* **Written request**
Print all of the data exactly.

* **Extracted material**
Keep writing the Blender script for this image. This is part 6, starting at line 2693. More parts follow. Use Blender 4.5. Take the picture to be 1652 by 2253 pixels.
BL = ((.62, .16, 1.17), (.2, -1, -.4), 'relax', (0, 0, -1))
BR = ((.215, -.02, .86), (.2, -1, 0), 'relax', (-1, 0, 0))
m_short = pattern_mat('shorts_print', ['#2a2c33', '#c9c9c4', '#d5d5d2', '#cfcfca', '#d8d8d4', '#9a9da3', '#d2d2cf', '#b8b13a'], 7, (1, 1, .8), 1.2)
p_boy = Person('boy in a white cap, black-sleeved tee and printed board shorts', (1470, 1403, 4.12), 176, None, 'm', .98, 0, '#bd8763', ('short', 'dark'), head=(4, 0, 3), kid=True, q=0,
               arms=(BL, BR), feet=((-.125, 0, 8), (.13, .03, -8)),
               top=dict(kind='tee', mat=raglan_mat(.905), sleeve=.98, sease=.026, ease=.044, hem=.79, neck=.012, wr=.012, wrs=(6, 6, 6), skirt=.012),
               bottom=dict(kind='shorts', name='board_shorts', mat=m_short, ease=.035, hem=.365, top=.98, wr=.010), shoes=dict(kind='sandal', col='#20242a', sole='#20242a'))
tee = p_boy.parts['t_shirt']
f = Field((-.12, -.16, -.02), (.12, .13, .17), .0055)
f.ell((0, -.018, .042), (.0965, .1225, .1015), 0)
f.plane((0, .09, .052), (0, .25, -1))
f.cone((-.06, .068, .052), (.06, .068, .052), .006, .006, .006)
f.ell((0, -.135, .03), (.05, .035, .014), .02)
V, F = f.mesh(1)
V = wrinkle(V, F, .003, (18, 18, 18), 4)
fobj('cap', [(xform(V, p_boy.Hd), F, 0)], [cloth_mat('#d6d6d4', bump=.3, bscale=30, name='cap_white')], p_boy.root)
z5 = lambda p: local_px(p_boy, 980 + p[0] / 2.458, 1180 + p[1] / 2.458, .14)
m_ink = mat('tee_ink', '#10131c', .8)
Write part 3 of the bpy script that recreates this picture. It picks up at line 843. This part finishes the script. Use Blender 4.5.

* **Task output**
Keep writing the Blender script for this image. This is part 6, starting at line 2693. More parts follow. Use Blender 4.5. Take the picture to be 1652 by 2253 pixels.
BL = ((.62, .16, 1.17), (.2, -1, -.4), 'relax', (0, 0, -1))
BR = ((.215, -.02, .86), (.2, -1, 0), 'relax', (-1, 0, 0))
m_short = pattern_mat('shorts_print', ['#2a2c33', '#c9c9c4', '#d5d5d2', '#cfcfca', '#d8d8d4', '#9a9da3', '#d2d2cf', '#b8b13a'], 7, (1, 1, .8), 1.2)
p_boy = Person('boy in a white cap, black-sleeved tee and printed board shorts', (1470, 1403, 4.12), 176, None, 'm', .98, 0, '#bd8763', ('short', 'dark'), head=(4, 0, 3), kid=True, q=0,
               arms=(BL, BR), feet=((-.125, 0, 8), (.13, .03, -8)),
               top=dict(kind='tee', mat=raglan_mat(.905), sleeve=.98, sease=.026, ease=.044, hem=.79, neck=.012, wr=.012, wrs=(6, 6, 6), skirt=.012),
               bottom=dict(kind='shorts', name='board_shorts', mat=m_short, ease=.035, hem=.365, top=.98, wr=.010), shoes=dict(kind='sandal', col='#20242a', sole='#20242a'))
tee = p_boy.parts['t_shirt']
f = Field((-.12, -.16, -.02), (.12, .13, .17), .0055)
f.ell((0, -.018, .042), (.0965, .1225, .1015), 0)
f.plane((0, .09, .052), (0, .25, -1))
f.cone((-.06, .068, .052), (.06, .068, .052), .006, .006, .006)
f.ell((0, -.135, .03), (.05, .035, .014), .02)
V, F = f.mesh(1)
V = wrinkle(V, F, .003, (18, 18, 18), 4)
fobj('cap', [(xform(V, p_boy.Hd), F, 0)], [cloth_mat('#d6d6d4', bump=.3, bscale=30, name='cap_white')], p_boy.root)
z5 = lambda p: local_px(p_boy, 980 + p[0] / 2.458, 1180 + p[1] / 2.458, .14)
m_ink = mat('tee_ink', '#10131c', .8)
Write part 3 of the bpy script that recreates this picture. It picks up at line 843. This part finishes the script. Use Blender 4.5.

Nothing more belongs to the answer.